Set Clear Boundaries
Agreeing on boundaries for financial decisions is essential for maintaining a healthy and transparent financial relationship. Setting a limit on spending that requires mutual consent can prevent misunderstandings and ensure that significant expenditures are discussed and agreed upon by both partners. This practice fosters trust and accountability, promoting a balanced approach to managing finances together. For example, you may decide that making a buying decision over a certain amount would require the consent of both partners. Another example is that maybe as a daughter, you may want to give a certain amount to your parents every month. It is important to make this clear.
Equal Contribution Isn’t Always About Equal Amounts
Contributions to shared finances should be fair and not necessarily equal in amount. It’s important to consider each partner’s income and financial obligations. Dividing expenses proportionally to income can create a sense of fairness and reduce financial stress.
When couples manage their finances, the concept of fairness often becomes more important than equality. Each partner brings different financial capacities and responsibilities to the relationship.
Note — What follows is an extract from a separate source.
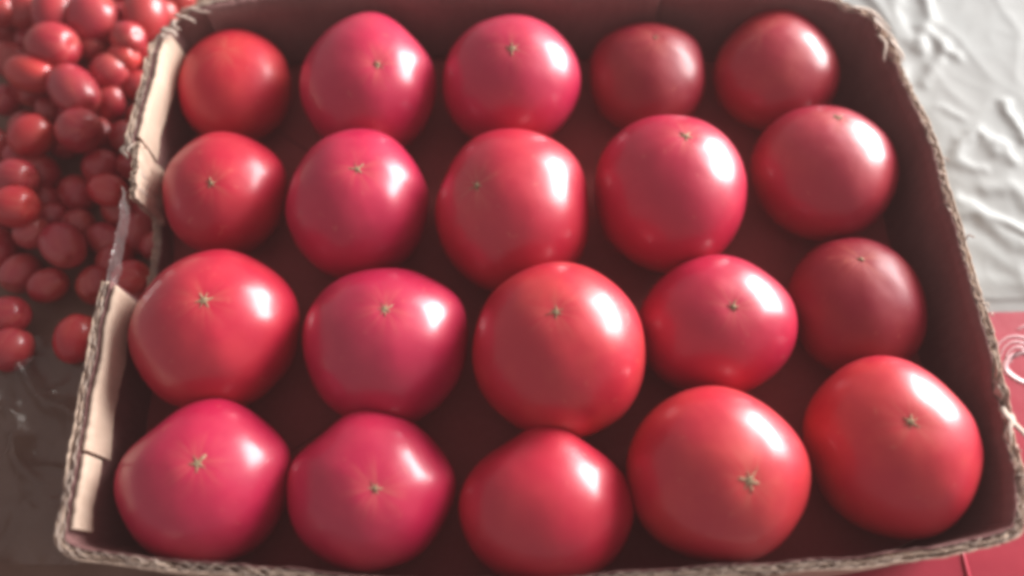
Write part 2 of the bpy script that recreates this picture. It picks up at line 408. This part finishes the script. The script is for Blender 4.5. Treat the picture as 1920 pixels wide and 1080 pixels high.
# piece of the left wall bent inward at the hand hole
def board(cs, thick, name, waves=6):
    """cs: four corners (top a, top b, bottom b, bottom a) of the inner face"""
    A, B, C2, D = (Vector(c) for c in cs); nn = (B - A).cross(D - A).normalized()
    if nn.x < 0: nn = -nn
    nu, nv = 26, 14; vs = []; fs = []
    def pt(u, v, k):
        p = A.lerp(B, u).lerp(D.lerp(C2, u), v)
        e = 0.0022 * N(u * 7, v * 7, 3) + 0.0012 * N(u * 25, v * 25, k)
        return p - nn * (k * thick) + (D - A).normalized() * (0.0014 * N(u * 30, k * 5.0) if v < 0.01 else 0) + (B - A).normalized() * (0.0016 * N(v * 30, k * 3.0, 8) if u in (0.0, 1.0) else 0) + nn * e
    out = []
    for k0, k1 in ((0, 0.1), (0.45, 0.55), (0.9, 1.0)):
        g = []
        for k in (k0, k1):
            for j in range(nv + 1):
                for i in range(nu + 1): g.append(tuple(pt(i / nu, j / nv, k)))
        s = (nu + 1) * (nv + 1); ff = []
        q = lambda i, j, t: t * s + j * (nu + 1) + i
        for j in range(nv):
            for i in range(nu):
                ff.append((q(i, j, 0), q(i + 1, j, 0), q(i + 1, j + 1, 0), q(i, j + 1, 0))); ff.append((q(i, j, 1), q(i, j + 1, 1), q(i + 1, j + 1, 1), q(i + 1, j, 1)))
        for i in range(nu): ff.append((q(i, 0, 0), q(i, 0, 1), q(i + 1, 0, 1), q(i + 1, 0, 0))); ff.append((q(i, nv, 0), q(i + 1, nv, 0), q(i + 1, nv, 1), q(i, nv, 1)))
        for j in range(nv): ff.append((q(0, j, 0), q(0, j + 1, 0), q(0, j + 1, 1), q(0, j, 1))); ff.append((q(nu, j, 0), q(nu, j, 1), q(nu, j + 1, 1), q(nu, j + 1, 0)))
        out.append((g, ff))
    o = mesh_obj(name, *merge(out), M['liner'], carton); o.matrix_parent_inverse = INV
    fl = []
    for c0 in (0.28, 0.72):
        g = []; ff = []; m = waves * 8
        for i in range(m + 1):
            u = i / m; k = c0 + 0.16 * math.sin(2 * math.pi * waves * u)
            for v in (0.0, 0.5, 1.0): g.append(tuple(pt(u, v, k)))
            if i:
                b = 3 * i
                ff += [(b - 3, b, b + 1, b - 2), (b - 2, b + 1, b + 2, b - 1)]
        fl.append((g, ff))
    f = mesh_obj('flute', *merge(fl), M['flute'], o)
    return o
board([(-0.2225, 0.2985, 0.080), (-0.2200, 0.2610, 0.075), (-0.2180, 0.2640, 0.036), (-0.2195, 0.2985, 0.036)], 0.0036, 'bent_flap')
# torn slivers of liner paper hanging at the corners
random.seed(5)
def sliver(p, d, ln, wd, curl, name='torn_strip'):
    vs = []; fs = []; p = Vector(p); d = Vector(d).normalized(); side = d.cross(Vector((0.2, 0.1, 1))).normalized(); m = 8
    for k in range(m + 1):
        u = k / m; c = p + d * ln * u + Vector((0, 0, 1)) * (curl * math.sin(u * 3.0)) + side * (0.0012 * math.sin(u * 7 + p.x * 900))
        w_ = wd * (1 - u) ** 0.6 + 0.0001
        a = c + side * w_; b = c - side * w_; tt = Vector((0, 0, 0.00035))
        vs += [tuple(a + tt), tuple(b + tt), tuple(b - tt), tuple(a - tt)]
        if k:
            q = 4 * k
            for e in range(4): fs.append((q - 4 + e, q - 4 + (e + 1) % 4, q + (e + 1) % 4, q + e))
    fs += [(0, 1, 2, 3)]
    o = mesh_obj(name, vs, fs, M['torn'], carton); o.matrix_parent_inverse = INV
for p, d, ln, wd, cu in [((-0.218, 0.402, 0.079), (0.8, -0.5, 0.1), 0.020, 0.0016, 0.004), ((-0.219, 0.399, 0.078), (0.5, -0.9, 0), 0.012, 0.0022, 0.002),
        ((-0.213, 0.405, 0.080), (1, -0.25, 0.1), 0.022, 0.0012, 0.003), ((-0.224, 0.391, 0.079), (0.75, -0.55, 0), 0.014, 0.0026, 0.002), ((-0.226, 0.385, 0.079), (0.9, -0.5, 0.1), 0.012, 0.0018, 0.002),
        ((0.240, 0.398, 0.080), (0.6, -0.8, 0.1), 0.030, 0.0022, 0.004), ((0.250, 0.388, 0.079), (0.4, -0.9, 0.0), 0.028, 0.0016, 0.003), ((0.253, 0.376, 0.077), (-0.1, -1, 0.1), 0.026, 0.0018, 0.004), ((0.257, 0.372, 0.079), (0.15, -1, 0.1), 0.024, 0.0020, 0.003),
        ((0.2585, 0.118, 0.081), (0.35, -1, 0.05), 0.030, 0.0022, 0.002), ((0.262, 0.116, 0.080), (-0.3, -0.9, 0.1), 0.018, 0.0018, 0.003), 
        ((-0.232, 0.2975, 0.078), (0.2, -1, -0.2), 0.010, 0.0022, 0.001), ((-0.228, 0.299, 0.078), (0.1, -1, 0.1), 0.008, 0.0016, 0.002)]:
    sliver(p, d, ln, wd, cu)
# fibres roughing the cut edge of the right wall
for k in range(22):
    i = random.choice([j for j in range(NP) if 31.5 < idx[j] < 44])
    p = pos[i] + nrm[i] * random.uniform(-0.003, 0.003)
    sliver((p.x, p.y, top_z(i, 1) - 0.0005), (random.uniform(-0.5, 0.9), random.uniform(-1, 0.2), random.uniform(0.0, 0.4)), random.uniform(0.003, 0.006), random.uniform(0.0004, 0.0009), 0.001, 'torn_fibre')
# clear tape bridging the hand hole
vs = []; fs = []
rng = [i for i in range(NP) if pos[i].x < -0.2 and 0.193 < pos[i].y < 0.266]
for a, i in enumerate(rng):
    for r in range(9):
        u = r / 8; z = 0.0815 - 0.012 * u + 0.0012 * N(arc[i] * 50, 3)
        o = 0.0005 - H * 0.4 + 0.0016 * N(arc[i] * 110, u * 3, 7) + 0.0008 * N(arc[i] * 330, u * 5, 2)
        x, y = wall_xy(i, o, z); vs.append((x, y, z))
    if a:
        for r in range(8): b0 = (a - 1) * 9 + r; fs.append((b0, b0 + 9, b0 + 10, b0 + 1))
tp = mesh_obj('clear_tape', vs, fs, M['tape'], carton); tp.matrix_parent_inverse = INV

# ------------------------------------------------------------------ big tomatoes
EX = Vector((R[0][0], R[1][0], R[2][0])); EY = Vector((R[0][1], R[1][1], R[2][1]))
TOM = {
(1,1): ((-0.1840,0.3703,0.0423),(0.0382,0.0424,0.0323),(0.057,0.148,0.987),0,[(90,0.023,40),(-60,0.023,40)]),
(1,2): ((-0.0891,0.3587,0.0522),(0.0442,0.0491,0.0425),(0.292,-0.292,0.911),1,[(86,0.098,24),(12,0.057,26),(165,0.046,30),(48,-0.023,20)]),
(1,3): ((0.0072,0.3618,0.0521),(0.0470,0.0461,0.0423),(0.025,-0.157,0.987),1,[(140,-0.023,30),(20,0.023,30)]),
(1,4): ((0.1030,0.3726,0.0414),(0.0401,0.0445,0.0313),(0.081,0.303,0.949),1,[(35,0.069,24),(150,0.034,30),(95,-0.034,30)]),
(1,5): ((0.1926,0.3731,0.0436),(0.0431,0.0441,0.0336),(-0.426,0.276,0.862),0,[(84,0.115,28),(140,-0.046,28),(10,0.023,25)]),
(2,1): ((-0.1777,0.2802,0.0458),(0.0374,0.0415,0.0359),(0.094,-0.352,0.931),1,[(25,0.069,25),(150,0.034,40),(95,0.011,30)]),
(2,2): ((-0.0911,0.2663,0.0518),(0.0438,0.0486,0.0421),(0.159,0.008,0.987),1,[(80,0.046,35),(160,-0.023,25),(0,0.023,30)]),
(2,3): ((0.0054,0.2578,0.0555),(0.0478,0.0531,0.0459),(-0.439,-0.142,0.887),1,[(38,0.057,25),(-35,0.057,25),(95,0.011,30),(150,-0.034,25)]),
(2,4): ((0.1054,0.2690,0.0545),(0.0467,0.0519,0.0449),(0.081,0.303,0.949),1,[(35,0.046,30),(150,0.034,40),(90,-0.011,30)]),
(2,5): ((0.2091,0.2878,0.0466),(0.0449,0.0468,0.0367),(0.053,0.505,0.862),1,[(15,0.046,30),(165,0.034,35)]),
(3,1): ((-0.1680,0.1824,0.0526),(0.0465,0.0477,0.0429),(0.158,0.017,0.987),1,[(20,0.046,28),(95,0.023,30),(140,-0.029,22),(185,0.034,30)]),
(3,2): ((-0.0687,0.1715,0.0522),(0.0466,0.0469,0.0425),(0.112,0.112,0.987),1,[(28,0.069,25),(150,0.057,30),(90,-0.023,35),(-90,0.034,30)]),
(3,3): ((0.0300,0.1625,0.0573),(0.0490,0.0494,0.0477),(-0.075,0.075,0.994),1,[(90,0.023,40),(-50,0.034,30)]),
(3,4): ((0.1230,0.1795,0.0496),(0.0469,0.0406,0.0398),(0.043,-0.097,0.994),1,[(84,0.081,30),(20,0.046,25),(150,-0.046,30)]),
(3,5): ((0.2133,0.1943,0.0414),(0.0402,0.0445,0.0313),(-0.115,0.541,0.833),1,[(60,0.023,40)]),
(4,1): ((-0.1628,0.0953,0.0494),(0.0441,0.0429,0.0396),(0.209,0.033,0.977),1,[(82,0.069,24),(18,0.057,22),(178,0.081,22),(130,-0.046,20),(-60,0.034,25)]),
(4,2): ((-0.0739,0.0886,0.0485),(0.0435,0.0415,0.0387),(0.213,-0.155,0.965),1,[(95,0.069,26),(135,-0.034,18),(165,0.057,22),(10,0.057,22)]),
(4,3): ((0.0196,0.0761,0.0482),(0.0445,0.0398,0.0384),(0.202,0.950,0.237),1,[(88,0.172,22),(170,0.057,28),(10,0.057,28),(50,-0.006,18)]),
(4,4): ((0.1098,0.0914,0.0536),(0.0476,0.0448,0.0439),(0.143,-0.280,0.949),1,[(100,0.057,35),(15,0.034,28),(160,-0.023,25),(-60,0.034,30)]),
(4,5): ((0.2093,0.1057,0.0518),(0.0439,0.0487,0.0421),(-0.148,0.057,0.987),1,[(-12,0.081,24),(100,0.046,30),(50,-0.023,25),(160,0.034,30),(-70,0.023,30)]),
}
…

Therefore, expecting both to contribute equally in terms of amounts can be unrealistic and unfair, especially when there is a significant disparity in their earnings.
Be Aware of Red Flags
Financial exploitation can manifest in various subtle and overt ways. If you observe behaviors such as secretive actions, unusual spending patterns, or pressure to make significant financial decisions without discussion. Trust your instincts and address any concerns promptly to prevent potential issues from escalating.
Protect Your Property and Joint Assets
Managing property and joint assets requires clear agreements and careful planning. Establish ownership and management rules to prevent misunderstandings and potential exploitation. Document each partner’s financial contributions and create legal agreements specifying ownership shares. Ensure that significant decisions regarding the property are made jointly.
Sharing finances with your spouse is a complex but essential aspect of a healthy relationship. If you are lucky, your husband may be a great guy who honors your interests, and your marriage might be very healthy. But not everyone is that fortunate, and even if you are, you may run out of luck someday. I learned my financial lessons the hard way. Becoming financially literate is your responsibility, and anyone who discourages you from it is definitely not your well-wisher.
Breaking away from cultural norms that view financial naivety as feminine empowers women to take control of their financial destinies. A balanced, informed approach to managing money not only prevents exploitation but also strengthens the trust and collaboration that are the bedrock of any successful marriage. Remember, a healthy financial relationship is built on mutual respect, fairness, and a shared commitment to each other’s well-being.